Bu ülkeyi o kadar kirlettiler ki siyaseti o kadar kirlettiler ki artık bu ülkeyi çetelerin, mafyanın yönettiğini ve bu iktidarın çeteye, mafyaya esir düştüğünü hepimiz görüyoruz. Bu gidişat elbette gidişat değildir. Buradan çıkmanın tek bir yolu vardır; demokrasidir, barıştır, adalettir ve hukuktur. Ama bunların yanında bir sorunu daha var; bu ülkenin en büyük sorunlarından biri olan Kürt sorunudur. Bu ülkede Kürt sorunu çözülmeden hiçbir sorunun çözülemeyeceğini bu iktidar anlamalıdır. Ancak Kürt sorununu İmralı’da Sayın Öcalan’a tecrit uygulayarak çözmeye çalışanlar, şunu bilsin ki tecrit bir insanlık suçudur. Kendi çıkardığı yasaları bile uygulamayan iktidara sesleniyoruz: Bu insanlık suçundan bir an önce vazgeçin, tecridi kaldırın ve Kürt sorununu çözün. İşte o zaman bu ülkeye demokrasi de adalet de barış da gelir. 

KÜRT SORUNU İZMİR’DEN GEÇER 

Şunu biliyoruz; Kürt sorununu çözmek elbette çok kolay ama bunun yol ve yöntemler var. Şunu da biliyoruz; Kürt sorunu sadece HDP’nin sorunu değildir.

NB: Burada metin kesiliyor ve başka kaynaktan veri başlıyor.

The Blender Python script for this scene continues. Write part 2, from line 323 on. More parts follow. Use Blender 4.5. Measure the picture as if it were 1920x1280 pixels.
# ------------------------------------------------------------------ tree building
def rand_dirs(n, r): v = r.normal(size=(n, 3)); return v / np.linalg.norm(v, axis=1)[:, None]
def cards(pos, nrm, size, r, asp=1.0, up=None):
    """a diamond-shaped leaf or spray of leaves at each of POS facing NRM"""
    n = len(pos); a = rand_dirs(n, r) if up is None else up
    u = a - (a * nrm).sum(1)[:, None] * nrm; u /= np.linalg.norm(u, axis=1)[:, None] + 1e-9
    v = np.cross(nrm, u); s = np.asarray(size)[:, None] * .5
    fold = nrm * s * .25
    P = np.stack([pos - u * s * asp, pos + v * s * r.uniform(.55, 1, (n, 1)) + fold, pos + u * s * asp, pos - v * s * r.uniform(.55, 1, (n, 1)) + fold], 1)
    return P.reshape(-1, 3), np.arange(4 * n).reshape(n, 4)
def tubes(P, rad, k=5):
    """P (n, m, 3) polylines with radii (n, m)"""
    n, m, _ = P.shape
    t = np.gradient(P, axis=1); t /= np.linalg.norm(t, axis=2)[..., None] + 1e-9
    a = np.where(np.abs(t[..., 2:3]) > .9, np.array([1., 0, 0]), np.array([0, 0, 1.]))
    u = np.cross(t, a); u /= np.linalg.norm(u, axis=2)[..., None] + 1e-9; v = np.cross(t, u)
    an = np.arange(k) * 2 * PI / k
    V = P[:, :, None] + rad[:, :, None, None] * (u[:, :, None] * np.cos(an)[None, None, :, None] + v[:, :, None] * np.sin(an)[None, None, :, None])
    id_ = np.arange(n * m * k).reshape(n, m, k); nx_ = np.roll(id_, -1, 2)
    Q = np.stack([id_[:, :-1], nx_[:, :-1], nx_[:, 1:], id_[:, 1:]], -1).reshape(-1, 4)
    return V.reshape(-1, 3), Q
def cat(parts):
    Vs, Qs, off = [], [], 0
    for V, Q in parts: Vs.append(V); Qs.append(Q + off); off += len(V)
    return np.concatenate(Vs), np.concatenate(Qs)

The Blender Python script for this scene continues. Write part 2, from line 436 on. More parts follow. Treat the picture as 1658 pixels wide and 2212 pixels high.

Kürt sorunu aynı zamanda Türkiye’nin bu ülkenin sorunudur. Kürt sorununu çözmenin yolu sadece Diyarbakır’dan geçmez, İzmir’den de İstanbul’dan da Ankara’dan da parlamentodan da geçer. Bütün siyasi partilere buradan sesleniyoruz: Bu sorun hepimizin sorunudur, eğer bu sorun çözülürse, bu iktidar kaybedecek zaten. Bu sorunu Türkiye halkları birlikte çözmek zorundadır. Bu ülkede siyaset yapan iktidar dışındaki bütün partilerin sorunudur. 

İSTANBUL SÖZLEŞMESİ

Sevgili kadın arkadaşlar, İzmirli sevgili kadınlar, her gün özgürlüğü için eşitliği için alanlarda olan sevgili kadın yoldaşlarım, eşitlik ve özgürlük için verdiğiniz mücadele, bu ülkede kadına yönelik şiddetin bitmesi için her gün alanlarda olan sevgili kadınlar, bugün bir kez daha İzmir’den Ankara'ya bir mesaj verdiniz. İzmirli kadınlar şunu söylüyor, kadınlar gümbür gümbür geliyoruz, susmuyoruz, korkmuyoruz itaat etmiyoruz diyorlar kadınlar. Evet, sizler İstanbul sözleşmesini feshedebilirsiniz. Başta İzmirli kadınlar başta olmak üzere bu ülkedeki bütün kadınlar örgütlü, ortak zeminlerde mücadeleleriyle İstanbul Sözleşmesi’ni yaşamın her alanında hayata geçirmek için alanlardadır, meydanlardadır. Gücünüz asla ve asla kadınlara yetmedi ve yetmeyecek.

İRADEMİZİ KIRAMAZSINIZ

Konuşmasını Kürtçe bitiren Buldan, “Siz bizim irademizi kıramazsınız. Biz milyonlar olarak bu ülkenin sahipleriyiz. Biz anneyiz, çocuğuz, kadınız, işçiyiz, halkız, halk. Biz bu vatanda Türküz, Kürdüz, Arabız, Çerkeziz, Lazız, Sünniyiz, Süryani ve Êzidîyiz. Biz HDP’yiz ve her yerdeyiz. Yolumuz açık olsun” dedi.